▶ What to work on:
Write out exactly the lines below that run from the one containing "Keep writing the" through the one containing "return np.interp(y, ys, [t[1]", both included, with no other lines.

▶ Material to process:

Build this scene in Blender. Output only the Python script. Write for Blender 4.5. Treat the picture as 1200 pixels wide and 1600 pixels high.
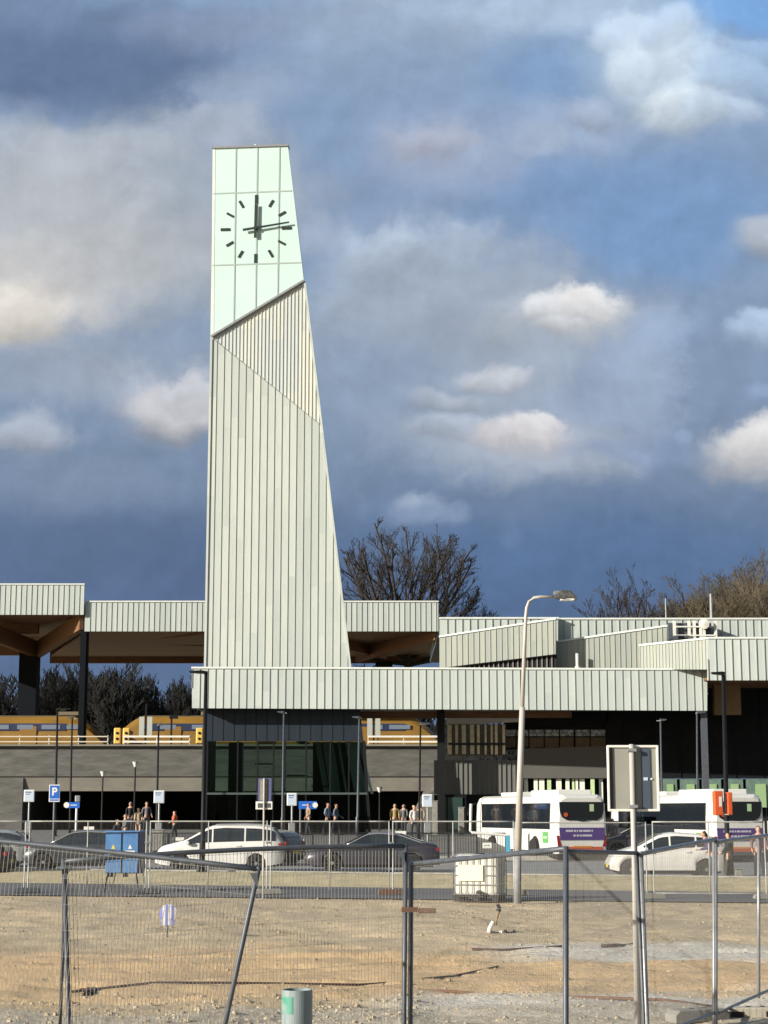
import bpy, bmesh, math, random
from mathutils import Vector, Matrix, noise as mnoise
R = math.radians
random.seed(7)
for _o in list(bpy.data.objects): bpy.data.objects.remove(_o)
SC = bpy.context.scene; COL = SC.collection
# ------------------------------------------------------------------ camera
F = 2700.0; HC = 2.3; PITCH = math.atan(468.0 / F); CP, SP = math.cos(PITCH), math.sin(PITCH)
cam_d = bpy.data.cameras.new('camera'); cam = bpy.data.objects.new('camera', cam_d); COL.objects.link(cam)
cam.location = (0, 0, HC); cam.rotation_euler = (math.pi / 2 + PITCH, 0, 0)
cam_d.sensor_fit = 'VERTICAL'; cam_d.sensor_height = 36.0; cam_d.lens = F / 1600 * 36.0
cam_d.clip_start = 0.5; cam_d.clip_end = 9000
SC.camera = cam
# ------------------------------------------------------------------ exposure and sun
EXPO = 0.55
SC.view_settings.view_transform = 'Standard'; SC.view_settings.look = 'None'
SC.view_settings.exposure = EXPO; SC.view_settings.gamma = 1.0
SC.render.engine = 'CYCLES'
SC.cycles.max_bounces = 6; SC.cycles.diffuse_bounces = 3; SC.cycles.glossy_bounces = 3
SC.cycles.transmission_bounces = 4; SC.cycles.transparent_max_bounces = 12
SC.cycles.caustics_reflective = False; SC.cycles.caustics_refractive = False
AZ, EL = R(60), R(18)            # sun behind the camera and well to its left
SUN = Vector((-math.sin(AZ) * math.cos(EL), -math.cos(AZ) * math.cos(EL), math.sin(EL)))
sl = bpy.data.lights.new('sun', 'SUN'); sl.energy = 4.9; sl.angle = R(0.5); sl.color = (1.0, 0.94, 0.83)
so = bpy.data.objects.new('sun', sl); COL.objects.link(so)
so.rotation_euler = SUN.to_track_quat('Z', 'Y').to_euler(); so.location = SUN * 60

def lin(c):
    r = []
    for v in c:
        v = v / 255.0
        r.append(v / 12.92 if v <= 0.04045 else ((v + 0.055) / 1.055) ** 2.4)
    return r
def ray(px, py):
    xc, yc = (px - 600) / F, (800 - py) / F
    return Vector((xc, CP - yc * SP, SP + yc * CP))
# ------------------------------------------------------------------ world: Nishita sky behind, broken cloud by direction
world = bpy.data.worlds.new('World'); SC.world = world; world.use_nodes = True
nt = world.node_tree; N = nt.nodes; Lk = nt.links; N.clear()
def nd(t, **kw):
    n = N.new(t)
    for k, v in kw.items(): setattr(n, k, v)
    return n
def mth(op, a, b=None, c=None, clamp=False):
    n = nd('ShaderNodeMath', operation=op, use_clamp=clamp)
    for i, v in enumerate((a, b, c)):
        if v is None: continue
        if isinstance(v, (int, float)): n.inputs[i].default_value = v
        else: Lk.new(v, n.inputs[i])
    return n.outputs[0]
def vm(op, a, b=None):
    n = nd('ShaderNodeVectorMath', operation=op)
    for i, v in enumerate((a, b)):
        if v is None: continue
        if isinstance(v, (tuple, list)): n.inputs[i].default_value = v
        else: Lk.new(v, n.inputs[i])
    return n.outputs['Value'] if op == 'LENGTH' else n.outputs[0]
out = nd('ShaderNodeOutputWorld'); tc = nd('ShaderNodeTexCoord'); sep = nd('ShaderNodeSeparateXYZ'); Lk.new(tc.outputs['Generated'], sep.inputs[0])
ysafe = mth('MAXIMUM', sep.outputs[1], 0.08)
comb = nd('ShaderNodeCombineXYZ'); Lk.new(mth('DIVIDE', sep.outputs[0], ysafe), comb.inputs[0]); Lk.new(mth('DIVIDE', sep.outputs[2], ysafe), comb.inputs[1])
AB = comb.outputs[0]
def noi(vec, scale, detail, rough=0.55):
    n = nd('ShaderNodeTexNoise'); n.inputs['Scale'].default_value = scale; n.inputs['Detail'].default_value = detail; n.inputs['Roughness'].default_value = rough
    Lk.new(vec, n.inputs['Vector']); return n
def warp(vec, scale, amp, detail=4):
    n = noi(vec, scale, detail)
    return vm('ADD', vec, vm('MULTIPLY', vm('SUBTRACT', n.outputs['Color'], (0.5, 0.5, 0.5)), (amp, amp, 0)))
W1 = warp(AB, 9, 0.040, 4); WP = warp(W1, 34, 0.016, 6)
nD = noi(W1, 17, 8, .62).outputs['Fac']; nD = mth('MULTIPLY', mth('SUBTRACT', nD, 0.5), 1.55); nE = mth('MULTIPLY', mth('SUBTRACT', noi(W1, 62, 7, .6).outputs['Fac'], 0.5), 0.55); nD = mth('ADD', nD, nE); nG = mth('MULTIPLY', nE, 1.6); nS = mth('MULTIPLY', nD, 0.45)
sepb = nd('ShaderNodeSeparateXYZ'); Lk.new(W1, sepb.inputs[0])
ramp = nd('ShaderNodeValToRGB'); Lk.new(mth('MULTIPLY', sepb.outputs[1], 1 / 0.6), ramp.inputs[0])
el = ramp.color_ramp.elements
def bb(py): d = ray(600, py); return d.z / d.y / 0.6
K = 1 / (2 ** EXPO)
def kc(c): return [v * K for v in lin(c)] + [1]
stops = [(1268, (104, 122, 158)), (960, (86, 105, 146)), (850, (98, 117, 154)), (700, (124, 141, 172)), (500, (134, 152, 184)), (250, (134, 154, 191)), (0, (138, 159, 196))]
el[0].position = bb(1268); el[0].color = kc(stops[0][1]); el[1].position = bb(0); el[1].color = kc(stops[-1][1])
for py, c in stops[1:-1]:
    e = el.new(bb(py)); e.color = kc(c)
cur = ramp.outputs[0]
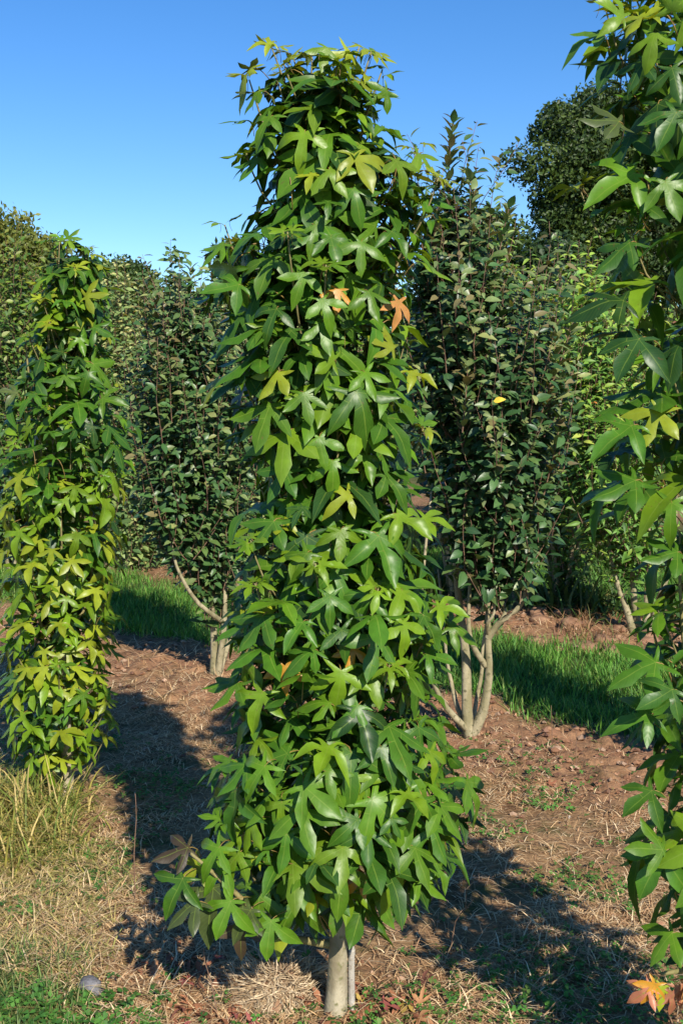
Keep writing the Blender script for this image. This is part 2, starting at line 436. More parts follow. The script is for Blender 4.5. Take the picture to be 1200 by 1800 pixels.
ground = obj('ground', new_mesh('ground', np.stack([GX.ravel(), GY.ravel(), GZ.ravel()], 1), gf, zc, None, True, gm))
tag(ground, 'reddish brown nursery soil with dry straw and grassy strips between planted rows', 'ground', kind='structure')

# ------------------------------------------------------------------ sweetgum trees
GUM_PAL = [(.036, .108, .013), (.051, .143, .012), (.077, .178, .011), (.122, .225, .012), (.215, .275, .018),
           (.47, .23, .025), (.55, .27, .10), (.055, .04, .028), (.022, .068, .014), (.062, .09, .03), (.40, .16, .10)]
def profile(tab, y):
    ys = [t[0] for t in tab]
    return np.interp(y, ys, [t[1] for t in tab]), np.interp(y, ys, [t[2] for t in tab])

def gum_tree(name, label, px0, Y, tab, heroes, size, n_outer, n_inner, seed, mind, tip_yellow=.5, low_yellow=0, top_py=None, trunk_px=None, extra_branches=(), reach=1.0, n_parts=300, top_shoots=(), gap=.34):
    r = random.Random(seed); L = Leaves()
    g0 = at(px0, 1200, Y); bx = g0.x; bz = float(H(bx, Y))
    root = thing(name, (bx, Y, bz), label, 'tree')
    d_axis = Y*math.cos(PITCH)                       # depth
    ys = [t[0] for t in tab]; y_top, y_bot = min(ys), max(ys)
    z_top = at(px0, top_py or y_top, Y).z
    # trunk
    tp = [Vector((bx, Y, bz-.05)), Vector((bx+.008, Y, bz+.25)), Vector((bx-.012, Y+.02, bz+(z_top-bz)*.45)), Vector((bx-.02, Y, z_top-.25))]
    stem('trunk', tp, .038, .006, M['bark_gum'], root, 18, 10, .07, .8)
    V = []
    def env(py):
        a, b = profile(tab, py)
        A = at(a, py, Y); B = at(b, py, Y)
        return A.x, B.x, A.z
    def leaf_pt(py, az, k):
        xl, xr, z = env(py); cx = (xl+xr)/2; hw = max((xr-xl)/2 - size*.5, .03)
        hy = min(hw, .32); yy = Y + hy*k*math.sin(az)
        return Vector((cx + hw*k*math.cos(az), yy, at(px0, py, yy).z)), Vector((math.cos(az), math.sin(az), 0))
    placed = []
    def far_enough(p, dmin):
        for q in placed:
            if abs(q[2]-p[2]) < dmin and (q-p).length < dmin: return False
        return True
    # leaves read off the photograph
    for h in heroes:
        cx_, cy_, tx, ty = h[:4]; tint = h[4] if len(h) > 4 else None
        xl, xr, z = env(cy_); mid = (xl+xr)/2; hw = max((xr-xl)/2, .05)
        x = at(cx_, cy_, Y).x; u = max(-.97, min(.97, (x-mid)/hw))
        yy = Y - .8*min(hw, .34)*math.sqrt(1-u*u) - r.uniform(.0, .04) + (.03 if tint in (5, 6) else 0)
        P = at(cx_, cy_, yy); Q = at(tx, ty, yy)
        out = Vector((u*.8, -math.sqrt(1-u*u)-.1, 0)).normalized()
        lean = r.uniform(.35, .75)
        T = (Q-P); ln = T.length; T = T.normalized() + out*r.uniform(.25, .55)
        N = out + Vector((0, 0, lean)) + SUN_DIR*.25
        if tint is None: tint = r.choice([0, 0, 1, 1, 1, 2, 2, 3])
        L.add(P, T, N, min(max(ln*1.12, size*(.6 if tint in (5, 6) or cy_ < 175 else .75)), size*1.35), r.randrange(12), tint); placed.append(P)
    def rand_leaf(p, out, tipness, k):
        th = R(r.gauss(50, 24))
        N = out*math.cos(th) + Vector((0, 0, math.sin(th))) + SUN_DIR*.2
        T0 = out*math.sin(th) - Vector((0, 0, math.cos(th)))
        N.normalize(); sd_ = N.cross(T0); a = r.gauss(0, .8) if r.random() < .8 else r.uniform(-3, 3)
        T = T0*math.cos(a) + sd_*math.sin(a)
        q = r.random()
        if q < tipness*tip_yellow*.55: t = 4 if r.random() < .35 else 3
        elif q < .09+tipness*.3: t = 3
        elif q < .42: t = 2
        elif q < .72: t = 1
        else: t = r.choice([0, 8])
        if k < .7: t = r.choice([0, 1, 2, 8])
        L.add(p, T, N, size*r.choice([.45, .65, .8, .9, 1.0, 1.0, 1.15, 1.28])*r.uniform(.9, 1.1), r.randrange(12), t)
    tries = 0; cnt = 0
    while cnt < n_outer and tries < n_outer*14:
        tries += 1
        py = y_top + (y_bot-y_top)*r.random()
        az = r.uniform(0, 2*math.pi); k = r.uniform(.78, 1.1)
        p, out = leaf_pt(py, az, k)
        if p.z < bz+.16: continue
        if not far_enough(p, mind*(1.0+.35*float(smooth(.2, .0, (py-y_top)/(y_bot-y_top))))): continue
        if float(vnoise(np.array(math.cos(az)*1.7+math.sin(az)*2.3+9), np.array(p.z*6.5+math.sin(az)*1.1), seed)) < gap and r.random() < .85: continue
        placed.append(p); cnt += 1
        tipness = max(0, 1-(py-y_top)/(.22*(y_bot-y_top)))+ .25*(k > 1.02)
        if low_yellow and r.random() < low_yellow*smooth(700, 950, py):
            th = R(r.gauss(45, 20)); L.add(p, out*math.sin(th)-Vector((r.uniform(-.5, .5), 0, math.cos(th))), out+Vector((0, 0, .8)), size*r.uniform(.7, 1.1), r.randrange(12), r.choice([3, 3, 4, 4]))
        else: rand_leaf(p, out, tipness, k)
    sprigs = []
    # bright young whorls at the shoot tips
    for i in range(int(n_outer*.085)):
        py = y_top + (y_bot-y_top)*r.random()**1.25; az = r.uniform(0, 2*math.pi); p, out = leaf_pt(py, az, r.uniform(.9, 1.12))
        if p.z < bz+.3: continue
        p = p + Vector((0, 0, .02)) + out*(r.uniform(.02, .08) if r.random() < .35 else 0)
        sprigs.append((spline([p-out*.13-Vector((0, 0, r.uniform(.18, .3))), p-out*.04-Vector((0, 0, .1)), p], 5), .0035, .0018)); ax = (out*r.uniform(.4, 1.0)+Vector((0, 0, 1))+SUN_DIR*.3).normalized()
        a1 = ax.cross(Vector((.3, .8, .1))).normalized(); b1 = ax.cross(a1); ph = r.uniform(0, 6.28); t_ = r.choice([3, 3, 4, 2])
        for j in range(r.choice([3, 4])):
            ph += 2.1+r.uniform(-.3, .3); d = a1*math.cos(ph)+b1*math.sin(ph)
            L.add(p+d*.012, d+ax*r.uniform(-.1, .5), ax-d*.3, size*r.uniform(.35, .68), r.randrange(12), t_ if r.random() < .8 else 2)
    for tipx, tipy, fx, fy in top_shoots:
        dy = r.uniform(-.12, .12); a_, b_ = at(fx, fy, Y+dy), at(tipx, tipy, Y+dy); line = spline([a_, a_.lerp(b_, .5)+Vector((r.uniform(-.02, .02), 0, 0)), b_], 7)
        sprigs.append((line, .0045, .0018)); ph = r.uniform(0, 6.28)
        for j in range(12):
            q_ = line[min(6, int(j/2)+1)].lerp(line[min(5, int(j/2))], r.random()); ph += 2.4; d = Vector((math.cos(ph), math.sin(ph), 0)); w_ = j/11
            c_ = q_ + d*(.06*(1-w_)+.015) + Vector((0, 0, .02))
            L.add(c_, d+Vector((0, 0, -.75+1.0*w_+r.uniform(-.3, .3))), Vector((0, 0, .8))+d*.45+SUN_DIR*.3, size*(.95-.5*w_)*r.uniform(.8, 1.1), r.randrange(12), r.choice([3, 4, 4, 9] if w_ > .6 else [1, 2, 2, 3]))
    if sprigs: twig_mesh(sprigs, M['bark_green'], root, 'twigs', 4)
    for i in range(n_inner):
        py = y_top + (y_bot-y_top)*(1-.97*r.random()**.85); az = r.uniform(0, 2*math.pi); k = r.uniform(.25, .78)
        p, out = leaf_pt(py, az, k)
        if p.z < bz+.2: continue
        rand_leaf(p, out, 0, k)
    L.build(root, GUM_T, GUM_PAL, M['gum'], n_parts)
    # upright branches inside the crown
    zs_ = np.linspace(.30, .84, 17)
    for i, f in enumerate(zs_):
        z0 = bz + (z_top-bz)*f*.9 ; az = i*2.4+seed
        pt = int(0)
        t = f*.9; tz = z0
        p0 = Vector((bx-.015*f, Y, z0)); ln = (.62-.25*f)*reach; rad = (.17-.07*f)*reach
        o_ = Vector((math.cos(az), math.sin(az), 0))
        stem('branch', [p0, p0+o_*rad*.75+Vector((0, 0, ln*.25)), p0+o_*rad+Vector((0, 0, ln*.7)), p0+o_*rad*1.05+Vector((0, 0, min(ln, z_top-.32-z0)))], .0085, .0022, M['bark_green'], root, 8, 5)
    for pts in extra_branches:
        stem('branch', pts, .013, .004, M['bark_green'], root, 9, 6)
    return root

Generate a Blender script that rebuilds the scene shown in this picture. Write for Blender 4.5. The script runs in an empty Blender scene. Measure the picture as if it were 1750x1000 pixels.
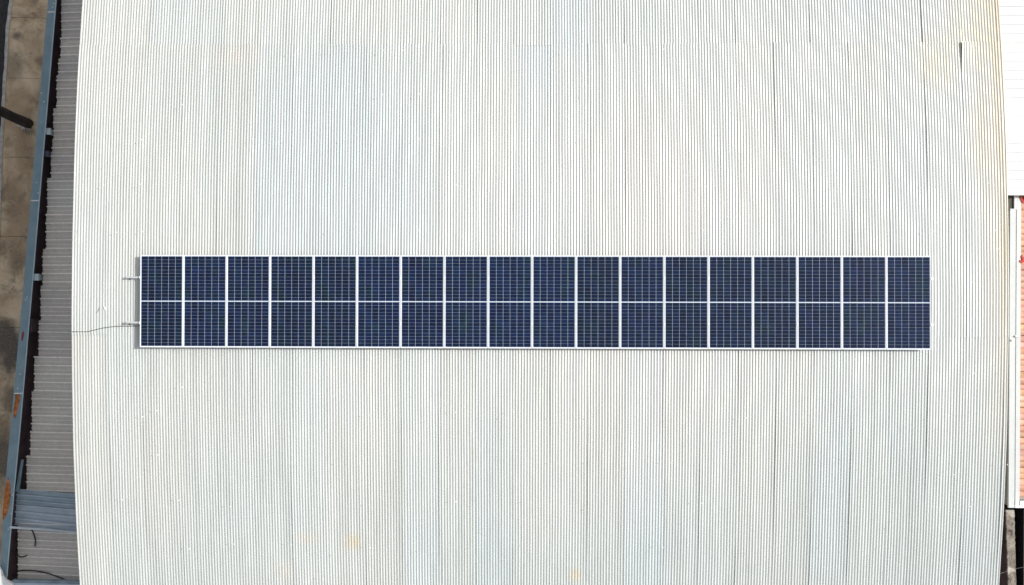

▶ Result below:
Keep writing the Blender script for this image. This is part 2, starting at line 436. More parts follow. The script is for Blender 4.5. Take the picture to be 1200 by 1800 pixels.
ground = obj('ground', new_mesh('ground', np.stack([GX.ravel(), GY.ravel(), GZ.ravel()], 1), gf, zc, None, True, gm))
tag(ground, 'reddish brown nursery soil with dry straw and grassy strips between planted rows', 'ground', kind='structure')

# ------------------------------------------------------------------ sweetgum trees
GUM_PAL = [(.036, .108, .013), (.051, .143, .012), (.077, .178, .011), (.122, .225, .012), (.215, .275, .018),
           (.47, .23, .025), (.55, .27, .10), (.055, .04, .028), (.022, .068, .014), (.062, .09, .03), (.40, .16, .10)]
def profile(tab, y):
    ys = [t[0] for t in tab]
    return np.interp(y, ys, [t[1] for t in tab]), np.interp(y, ys, [t[2] for t in tab])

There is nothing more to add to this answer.